Open Records Act Interpretation by Supreme Court. A Significant Ruling for Criminology Research Project, Inc.
Criminology Research Project, Inc., is pleased that the Alabama Supreme Court ruled in favor of journalism and academic research when it handed down it’s ruling on September 18th.
The Project has been attempting to access certain files from several criminal justice agencies but will little success. Hopefully, this latest court opinion will open, heretofore, closed investigative documents that relate to mass and spree murders that occurred decades ago.
A human rights center and two Huntsville attorneys declared victory Friday as the Alabama Supreme Court ordered the Alabama Department of Corrections to open its records in the case of the death of an inmate from Athens.
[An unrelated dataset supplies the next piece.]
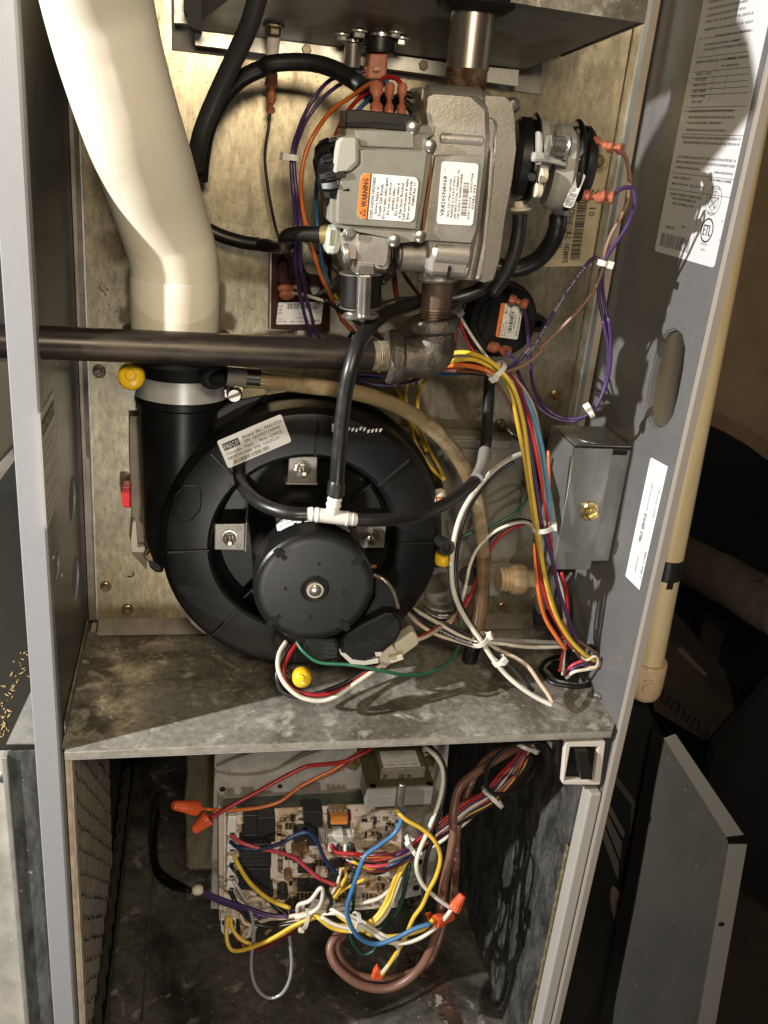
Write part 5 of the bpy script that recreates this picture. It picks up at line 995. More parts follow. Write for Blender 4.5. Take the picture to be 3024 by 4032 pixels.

The Southern Center for Human Rights of Atlanta and attorneys Jake Watson and Herman Watson Jr. filed the suit in September 2007 on behalf of Mary Barksdale of Athens, whose son Farron Barksdale died in an Alabama prison after pleading guilty to killing two Athens police officers in 2004.
Because Mrs. Barksdale deemed circumstances of her son’s death mysterious, attorneys demanded to see incident reports and corrections officers’ accounts of the day Farron was discovered non-responsive in an overheated isolation cell at Montgomery’s Kilby Correctional Facility in August 2007.
“We’re pleased with the court’s ruling,” Jake Watson said. “It’s definitely part of the democracy we pride ourselves in. Things going on in prison should be in the open.
As for the Barksdales, their son died, by all accounts, a mysterious death. The public has a right to know, newspapers have a right to know and to report, and the Barksdale family has a right to know.”
DOC officials, including Commissioner Richard Allen who was named as defendant in the suit, claimed the reports should be private because information in prison incident reports could lead to retaliation among prisoners.
The Supreme Court ruling indicated the DOC was “misinterpreting” the Open Records Act, Watson said.
“The ruling has a lot of implications, not only for this case but for other cases in the future,” he said.
The suit also demanded access to files in the unrelated deaths and assaults of inmates at other Alabama prisons, particularly Donaldson Correction Facility in Bessemer.
“The department’s conduct in this case was in clear violation of the Alabama Open Records Act,” said Sarah Geraghty, senior attorney at SCHR who represented the plaintiffs. “It’s wrong as a matter of law, wrong from an ethical perspective, and contrary to the ideals of transparency and open government endorsed by Alabama’s Attorney General.”
The Alabama Press Association, The Huntsville Times and other news organizations filed an amicus brief in support of the Open Records Act, Totonchi said.
While the ruling commands DOC to turn over those records to the plaintiffs, Sara Totonchi with SCHR said the court did not give a deadline.
“We filed this suit almost exactly two years ago so this process has gone on long enough,” Totonchi said Friday. “We hope they (DOC officials) turn them over in a timely manner.”
Watson said attorneys would meet to determine how to proceed. “We’ll get together next week and try to push it,” he said.
Brian Corbett, spokesman for the Alabama DOC, said in an e-mail Friday that he was out of the office and had not seen the ruling.